Building blocks of life can form long before stars:

paddoboy

Valued Senior Member
https://phys.org/news/2020-11-blocks-life-stars.html

Building blocks of life can form long before stars:

An international team of scientists have shown that glycine, the simplest amino acid and an important building block of life, can form under the harsh conditions that govern chemistry in space.

The results, published in Nature Astronomy, suggest that glycine, and very likely other amino acids, form in dense interstellar clouds well before they transform into new stars and planets.

Comets are the most pristine material in our Solar System and reflect the molecular composition present at the time our Sun and planets were just about to form. The detection of glycine in the coma of comet 67P/Churyumov-Gerasimenko and in samples returned to Earth from the Stardust mission suggests that amino acids, such as glycine, form long before stars. However until recently, it was thought that glycine formation required energy, setting clear constraints to the environment in which it can be formed.

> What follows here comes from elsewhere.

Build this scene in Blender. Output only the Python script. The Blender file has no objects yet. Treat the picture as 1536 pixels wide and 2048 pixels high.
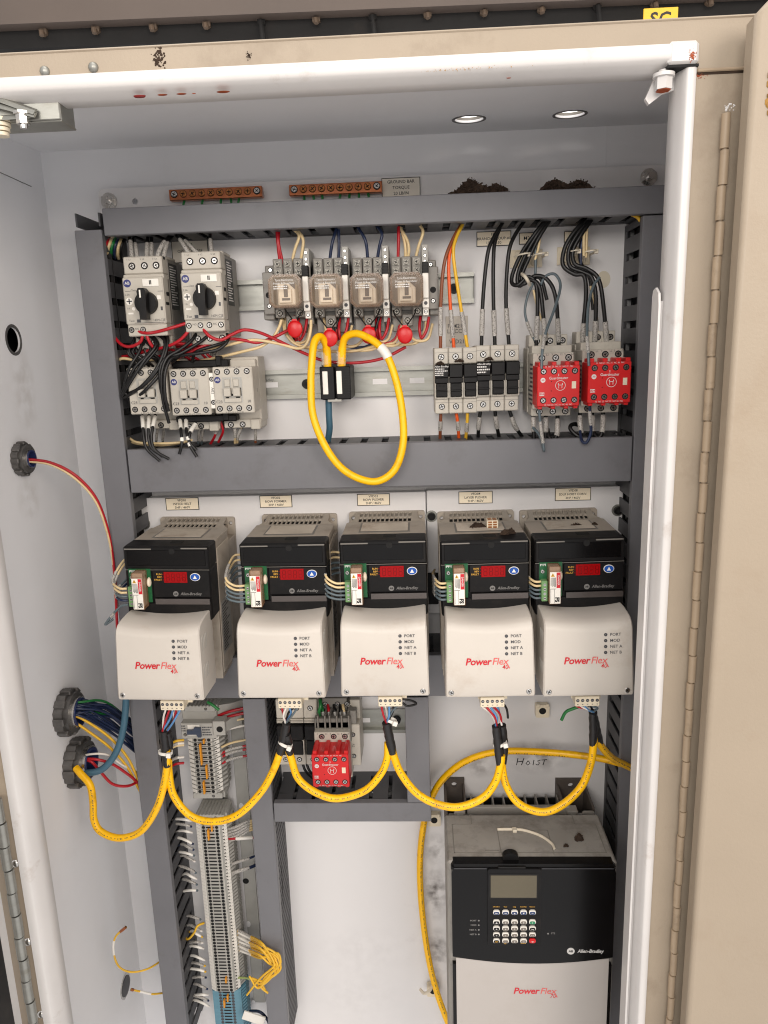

In the new study the international team of astrophysicists and astrochemical modelers, mostly based at the Laboratory for Astrophysics at Leiden Observatory, the Netherlands, have shown that it is possible for glycine to form on the surface of icy dust grains, in the absence of energy, through 'dark chemistry'. The findings contradict previous studies that have suggested UV radiation was required to produce this molecule.
more at link..................

the paper:


https://www.nature.com/articles/s41550-020-01249-0

A non-energetic mechanism for glycine formation in the interstellar medium:

Abstract:
The detection of the amino acid glycine and its amine precursor methylamine on the comet 67P/Churyumov-Gerasimenko by the Rosetta mission provides strong evidence for a cosmic origin of amino acids on Earth. How and when such molecules form along the process of star formation remains debated. Here we report the laboratory detection of glycine formed in the solid phase through atom and radical–radical addition surface reactions under dark interstellar cloud conditions. Our experiments, supported by astrochemical models, suggest that glycine forms without the need for ‘energetic’ irradiation (such as ultraviolet photons and cosmic rays) in interstellar water-rich ices, where it remains preserved, during a much earlier star-formation stage than previously assumed. We also confirm that solid methylamine is an important side-reaction product. A prestellar formation of glycine on ice grains provides the basis for a complex and ubiquitous prebiotic chemistry in space enriching the chemical content of planet-forming material.

https://wayf.springernature.com/?redirect_uri=https://www.nature.com/articles/s41550-020-01249-0

 
Two important parts of that abstract..."Rosetta mission provides strong evidence for a cosmic origin of amino acids on Earth."

and, "A prestellar formation of glycine on ice grains provides the basis for a complex and ubiquitous prebiotic chemistry in space enriching the chemical content of planet-forming material."

Which tells me if further research adds more certainty to their findings, that most planets, in any system, should have the precursors for life.